绑定一个类会失去它的静态属性

Question

Given

class someClass {
  constructor (str) {
    console.log('created', str);
  }
  static someStatic() {
  }
}

we can do

const someBoundClass = someClass.bind(someClass, 'xxx');
const a = new someBoundClass(); // logs 'created xxx'
console.log(someClass.someStatic) // logs someStatic () {}
console.log(someBoundClass.someStatic) // logs undefined

What's happening behind the scenes causing me to be unable to access static properties on a bound class? Is there any way to achieve the desired bound effect without losing the static methods?

Answer 1

Well bind creates a new function object, so I'm not sure why you would expect it to have the same static properties.
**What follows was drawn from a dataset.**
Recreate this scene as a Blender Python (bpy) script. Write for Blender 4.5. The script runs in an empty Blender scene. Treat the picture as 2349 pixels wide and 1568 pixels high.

Remember that ES6 class is mostly syntactic sugar:

function someClass(str) {
  if (!new.target) throw "constructor must be called with new";
  console.log('created', str);
}
someClass.someStatic = function() {};

var someBoundClass = someClass.bind(null, 'xxx');
console.log(someBoundClass === someClass) // false, of course

As a workaround, you might be able to use subclassing:

class someBoundClass extends someClass { constructor(...args) { super('xxx', ...args); }}
const a = new someBoundClass(); // logs 'created xxx'
console.log(someClass.someStatic) // logs someStatic () {}
console.log(someBoundClass.someStatic) // logs someStatic () {}

The someBoundClass here inherits the static properties from someClass .

Answer 2

Take a look into Javascript static vs instance, prototype keyword

There is a difference between setting a property to an object, what is done when using static and adding a method to each instance of the object, which can be done by using someClass.prototype.someMethod or in your case by just removing static .

That means undefined would also occur, if you try to call someStatic on a instance of someClass , which was instantiated directly by new someClass("xxx") .

For another approach take a look at the answer of Bergi.